Horey argued the federal interest may not be strong at all, arguing there isn't data suggesting an outsized harm to birds being used for fighting in the Northern Mariana Islands and pointing to a covenant against animal cruelty carving out a specific exception out for cockfighting.

“Why does one prevail over the other? Why does the federal prevail just because it’s federal?” he said.

Attorney Anne Murphy, representing the government, said that the U.S. overrides the commonwealth’s interest in its internal affairs, and that the practice of cockfighting has an “inherent tie” to interstate commerce, due to the transport of the birds and the gambling that inevitably follows, resulting in greater federal interest.

Taking an opposite stance to Paez, U.S. Circuit Judge Lucy H. Koh, a Joe Biden appointee, asked if the government indeed had a weaker interest.

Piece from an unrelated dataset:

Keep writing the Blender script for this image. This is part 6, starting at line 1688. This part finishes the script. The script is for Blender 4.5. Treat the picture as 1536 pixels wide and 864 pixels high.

“The federal government previously said as long as cockfighting is legal in that local jurisdiction, then our federal law will not prohibit. So now we change our law in 2018, but now our federal interest is not that strong, if the federal government allowed it for decades, if not hundreds of years,” she said.

Murphy highlighted the interest in regulating interstate commerce, and saying it isnt intruding on internal affairs.

"Cockfighting is a big business, not just a cultural practice, there's wagering, there's betting there's online activity,“ Murphy said. “Its not an internal affair either, it inherently has a tie to interstate commerce, it's not an inherently local thing.”

Horey said the government’s comments on the business side of cockfighting was speculative and that nothing had been established yet on the financial aspect.

The panel, rounded out by George W. Bush appointee U.S. Circuit Judge Milan D. Smith Jr., did not indicate when or how it would rule.